The financial impact of employee assessments: Measurable ROI
Organizations need more valid employment screening programs that can show a direct impact of
assessment scores on business outcomes. The current economic downturns require a more integrated approach, as organizations try to identify between mission-critical programs and costly options that end up being merely ‘excursion’ trips.
The use of predictive modeling demands that no shortcuts are taken. It is important to balance expenses with assessment outcomes. ROI needs to specify the type of outcomes that can be termed as critical business drivers.
It is important to expand the scope of assessment
into a model that can identify potential gaps in existing workforce. This gap can thus be integrated into assessments that are used specifically for pre-hiring screening purposes. The benefits are enormous. Not only the new hires will be ready to be integrated into the existing workforce, the existing human capital will have a mixture of talent capacities that can be further utilized toward ongoing development. This minimizes the gaps identified at the off-set, and enhances an assessment program’s capabilities to identify true critical dimensions that need to be targeted.
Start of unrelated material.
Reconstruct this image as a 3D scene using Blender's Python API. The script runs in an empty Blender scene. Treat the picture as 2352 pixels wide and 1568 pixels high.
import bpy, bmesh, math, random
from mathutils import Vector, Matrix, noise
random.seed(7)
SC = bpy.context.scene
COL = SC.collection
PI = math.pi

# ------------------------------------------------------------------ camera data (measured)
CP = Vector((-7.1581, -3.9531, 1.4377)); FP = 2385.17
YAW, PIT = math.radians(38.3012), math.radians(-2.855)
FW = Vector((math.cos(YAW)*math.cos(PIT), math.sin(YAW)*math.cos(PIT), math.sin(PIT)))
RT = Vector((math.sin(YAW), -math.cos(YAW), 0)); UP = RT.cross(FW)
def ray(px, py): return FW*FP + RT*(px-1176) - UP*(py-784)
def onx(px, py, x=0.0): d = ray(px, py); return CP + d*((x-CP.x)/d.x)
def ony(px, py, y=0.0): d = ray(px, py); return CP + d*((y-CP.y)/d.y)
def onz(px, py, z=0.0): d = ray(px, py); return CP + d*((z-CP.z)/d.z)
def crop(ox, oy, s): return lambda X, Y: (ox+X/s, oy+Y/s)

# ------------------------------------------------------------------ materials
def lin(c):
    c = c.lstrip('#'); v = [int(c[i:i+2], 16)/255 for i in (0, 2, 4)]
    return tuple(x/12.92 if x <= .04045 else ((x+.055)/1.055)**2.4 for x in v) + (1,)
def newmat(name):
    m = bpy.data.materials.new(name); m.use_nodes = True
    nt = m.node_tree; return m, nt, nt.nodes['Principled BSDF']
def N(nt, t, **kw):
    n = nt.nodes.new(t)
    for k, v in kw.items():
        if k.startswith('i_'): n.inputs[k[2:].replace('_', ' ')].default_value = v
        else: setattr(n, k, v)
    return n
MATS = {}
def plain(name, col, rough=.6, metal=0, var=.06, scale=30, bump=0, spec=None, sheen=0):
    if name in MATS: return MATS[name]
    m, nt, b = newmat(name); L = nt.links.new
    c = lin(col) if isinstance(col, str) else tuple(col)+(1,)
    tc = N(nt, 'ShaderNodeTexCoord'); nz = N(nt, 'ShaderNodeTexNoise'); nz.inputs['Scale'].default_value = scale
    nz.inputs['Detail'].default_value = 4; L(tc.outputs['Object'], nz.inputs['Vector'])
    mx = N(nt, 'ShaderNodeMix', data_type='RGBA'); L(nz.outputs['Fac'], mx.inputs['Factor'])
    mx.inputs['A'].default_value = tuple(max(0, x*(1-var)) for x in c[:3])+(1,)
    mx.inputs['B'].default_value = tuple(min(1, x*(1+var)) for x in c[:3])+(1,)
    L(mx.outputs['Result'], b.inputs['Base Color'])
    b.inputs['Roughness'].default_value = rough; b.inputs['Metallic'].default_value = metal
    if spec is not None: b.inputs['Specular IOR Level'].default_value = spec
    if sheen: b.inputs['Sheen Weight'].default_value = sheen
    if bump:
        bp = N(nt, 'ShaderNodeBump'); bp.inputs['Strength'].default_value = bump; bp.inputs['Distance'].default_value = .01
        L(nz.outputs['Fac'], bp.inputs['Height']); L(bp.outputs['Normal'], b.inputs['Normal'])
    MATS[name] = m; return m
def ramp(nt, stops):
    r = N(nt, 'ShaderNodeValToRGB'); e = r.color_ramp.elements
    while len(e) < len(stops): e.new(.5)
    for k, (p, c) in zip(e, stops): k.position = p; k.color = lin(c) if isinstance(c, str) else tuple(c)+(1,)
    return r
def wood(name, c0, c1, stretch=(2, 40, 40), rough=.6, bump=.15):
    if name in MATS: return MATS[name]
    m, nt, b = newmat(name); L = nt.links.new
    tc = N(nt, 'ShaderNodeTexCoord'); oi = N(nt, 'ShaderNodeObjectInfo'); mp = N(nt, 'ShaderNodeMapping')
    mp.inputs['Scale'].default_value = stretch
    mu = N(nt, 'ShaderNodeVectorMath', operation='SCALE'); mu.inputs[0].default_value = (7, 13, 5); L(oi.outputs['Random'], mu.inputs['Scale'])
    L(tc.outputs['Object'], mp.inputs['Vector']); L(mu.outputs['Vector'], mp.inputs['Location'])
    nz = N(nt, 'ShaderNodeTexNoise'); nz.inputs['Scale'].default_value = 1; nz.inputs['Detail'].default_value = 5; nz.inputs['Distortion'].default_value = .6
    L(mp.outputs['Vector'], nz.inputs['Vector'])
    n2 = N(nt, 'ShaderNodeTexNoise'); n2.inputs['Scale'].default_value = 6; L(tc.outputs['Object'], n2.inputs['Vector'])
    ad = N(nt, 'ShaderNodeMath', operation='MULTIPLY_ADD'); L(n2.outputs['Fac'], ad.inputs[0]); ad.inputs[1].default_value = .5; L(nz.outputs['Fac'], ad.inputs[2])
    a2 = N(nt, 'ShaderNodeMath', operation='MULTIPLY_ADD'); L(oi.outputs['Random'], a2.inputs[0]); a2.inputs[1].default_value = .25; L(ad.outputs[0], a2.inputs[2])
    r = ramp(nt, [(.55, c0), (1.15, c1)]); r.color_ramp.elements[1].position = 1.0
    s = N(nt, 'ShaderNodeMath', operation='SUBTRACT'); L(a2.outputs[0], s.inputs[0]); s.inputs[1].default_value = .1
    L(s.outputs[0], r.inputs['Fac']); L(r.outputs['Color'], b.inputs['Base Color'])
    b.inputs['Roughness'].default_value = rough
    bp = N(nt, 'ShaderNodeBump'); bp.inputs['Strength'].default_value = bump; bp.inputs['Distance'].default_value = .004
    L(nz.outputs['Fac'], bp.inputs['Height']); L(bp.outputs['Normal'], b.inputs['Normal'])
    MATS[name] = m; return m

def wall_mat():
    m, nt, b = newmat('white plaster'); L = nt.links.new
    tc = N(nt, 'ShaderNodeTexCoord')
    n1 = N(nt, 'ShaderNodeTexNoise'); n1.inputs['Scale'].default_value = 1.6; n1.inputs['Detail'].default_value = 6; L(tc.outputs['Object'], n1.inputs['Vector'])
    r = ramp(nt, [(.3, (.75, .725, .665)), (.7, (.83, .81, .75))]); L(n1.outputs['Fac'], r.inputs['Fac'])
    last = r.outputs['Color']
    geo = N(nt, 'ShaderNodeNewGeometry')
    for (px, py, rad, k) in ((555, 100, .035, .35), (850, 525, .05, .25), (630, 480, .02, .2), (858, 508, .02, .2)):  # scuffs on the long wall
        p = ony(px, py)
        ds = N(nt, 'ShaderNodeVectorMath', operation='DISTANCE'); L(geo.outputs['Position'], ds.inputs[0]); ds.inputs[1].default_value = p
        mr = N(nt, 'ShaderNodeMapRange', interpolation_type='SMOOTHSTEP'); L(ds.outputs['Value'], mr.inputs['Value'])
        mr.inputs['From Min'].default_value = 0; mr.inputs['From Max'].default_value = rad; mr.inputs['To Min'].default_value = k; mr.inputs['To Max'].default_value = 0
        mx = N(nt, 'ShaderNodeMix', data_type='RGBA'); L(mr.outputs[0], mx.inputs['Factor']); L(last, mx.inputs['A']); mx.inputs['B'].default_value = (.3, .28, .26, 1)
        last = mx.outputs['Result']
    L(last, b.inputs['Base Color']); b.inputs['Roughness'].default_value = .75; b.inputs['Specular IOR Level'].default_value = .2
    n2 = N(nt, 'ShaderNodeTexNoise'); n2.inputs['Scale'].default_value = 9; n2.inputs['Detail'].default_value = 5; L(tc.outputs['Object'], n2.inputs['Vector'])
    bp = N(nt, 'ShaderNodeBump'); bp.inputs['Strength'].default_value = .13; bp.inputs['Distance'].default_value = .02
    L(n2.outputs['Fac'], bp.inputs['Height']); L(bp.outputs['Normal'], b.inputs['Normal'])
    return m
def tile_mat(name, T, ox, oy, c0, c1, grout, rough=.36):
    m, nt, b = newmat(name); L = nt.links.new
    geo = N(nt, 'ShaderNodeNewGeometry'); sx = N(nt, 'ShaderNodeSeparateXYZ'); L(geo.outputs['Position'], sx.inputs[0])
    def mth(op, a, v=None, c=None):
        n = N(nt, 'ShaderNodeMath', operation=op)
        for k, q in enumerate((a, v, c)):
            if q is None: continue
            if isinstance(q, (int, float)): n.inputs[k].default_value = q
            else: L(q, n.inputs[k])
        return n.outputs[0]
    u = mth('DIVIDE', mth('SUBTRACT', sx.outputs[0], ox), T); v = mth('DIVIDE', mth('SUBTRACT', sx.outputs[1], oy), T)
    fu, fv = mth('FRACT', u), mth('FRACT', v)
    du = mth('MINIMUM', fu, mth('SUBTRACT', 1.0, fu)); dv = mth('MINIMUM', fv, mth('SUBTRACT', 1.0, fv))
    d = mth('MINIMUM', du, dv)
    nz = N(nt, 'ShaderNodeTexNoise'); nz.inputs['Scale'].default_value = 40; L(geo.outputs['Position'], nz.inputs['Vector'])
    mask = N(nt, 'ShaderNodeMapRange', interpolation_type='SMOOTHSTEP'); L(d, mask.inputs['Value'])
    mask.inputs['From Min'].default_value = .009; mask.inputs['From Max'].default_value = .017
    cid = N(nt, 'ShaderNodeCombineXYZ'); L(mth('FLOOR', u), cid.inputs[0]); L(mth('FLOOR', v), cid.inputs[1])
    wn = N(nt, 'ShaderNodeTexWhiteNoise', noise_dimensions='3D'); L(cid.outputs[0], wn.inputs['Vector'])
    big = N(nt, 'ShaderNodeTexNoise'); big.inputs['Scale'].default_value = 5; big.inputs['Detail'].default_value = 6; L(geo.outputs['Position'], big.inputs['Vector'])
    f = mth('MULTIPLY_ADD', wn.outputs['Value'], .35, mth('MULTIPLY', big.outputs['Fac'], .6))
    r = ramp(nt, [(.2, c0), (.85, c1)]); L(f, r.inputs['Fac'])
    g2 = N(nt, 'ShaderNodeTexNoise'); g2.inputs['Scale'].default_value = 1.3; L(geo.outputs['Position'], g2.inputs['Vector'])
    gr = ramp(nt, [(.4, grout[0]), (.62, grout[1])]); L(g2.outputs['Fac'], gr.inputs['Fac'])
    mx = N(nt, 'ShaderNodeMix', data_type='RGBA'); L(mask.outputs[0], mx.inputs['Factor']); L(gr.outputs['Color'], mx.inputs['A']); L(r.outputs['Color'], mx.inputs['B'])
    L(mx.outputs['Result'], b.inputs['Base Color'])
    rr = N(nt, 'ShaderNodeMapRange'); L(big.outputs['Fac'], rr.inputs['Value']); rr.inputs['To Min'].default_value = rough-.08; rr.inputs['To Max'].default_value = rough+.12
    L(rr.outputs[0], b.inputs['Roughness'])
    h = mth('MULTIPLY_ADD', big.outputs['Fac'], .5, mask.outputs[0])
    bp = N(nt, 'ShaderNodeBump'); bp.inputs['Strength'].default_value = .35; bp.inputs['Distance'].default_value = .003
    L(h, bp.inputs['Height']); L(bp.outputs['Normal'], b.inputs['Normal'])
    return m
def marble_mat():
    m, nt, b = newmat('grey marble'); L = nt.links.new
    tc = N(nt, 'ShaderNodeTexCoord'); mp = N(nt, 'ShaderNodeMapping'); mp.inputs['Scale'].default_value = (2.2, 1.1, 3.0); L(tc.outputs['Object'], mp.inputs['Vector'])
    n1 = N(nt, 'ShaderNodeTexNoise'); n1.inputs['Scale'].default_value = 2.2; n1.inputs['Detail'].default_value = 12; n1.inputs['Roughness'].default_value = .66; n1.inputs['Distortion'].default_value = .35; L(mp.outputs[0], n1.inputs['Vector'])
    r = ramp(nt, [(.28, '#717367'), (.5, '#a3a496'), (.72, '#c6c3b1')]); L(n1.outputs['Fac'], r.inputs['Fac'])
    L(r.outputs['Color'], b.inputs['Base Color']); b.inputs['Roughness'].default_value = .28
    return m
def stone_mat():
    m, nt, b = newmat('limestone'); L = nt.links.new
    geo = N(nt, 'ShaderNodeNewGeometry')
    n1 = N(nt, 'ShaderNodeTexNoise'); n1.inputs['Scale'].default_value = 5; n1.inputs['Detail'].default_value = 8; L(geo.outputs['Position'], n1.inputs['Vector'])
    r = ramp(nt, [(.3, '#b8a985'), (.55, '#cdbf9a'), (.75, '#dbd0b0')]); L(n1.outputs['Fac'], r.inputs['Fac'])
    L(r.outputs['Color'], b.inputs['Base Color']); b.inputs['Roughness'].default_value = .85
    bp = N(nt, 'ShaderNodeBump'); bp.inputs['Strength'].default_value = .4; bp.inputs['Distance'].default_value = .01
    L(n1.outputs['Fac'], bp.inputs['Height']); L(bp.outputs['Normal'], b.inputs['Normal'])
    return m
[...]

This clear identification of gaps enables organizations to improve performance potentials of low performing candidates, increase validity of competency gaps in existing workforce, and thus provide the organization with important ROI metrics that can eventually help organizations cut costs in a more defined manner.
It is without a doubt that assessments are key to not only retaining high talent, but linking that performance to real impact on business outcomes. A rigorous and flexible employee assessment program design provides valuable data that can be utilized by HR experts to measure valuable mission-critical information.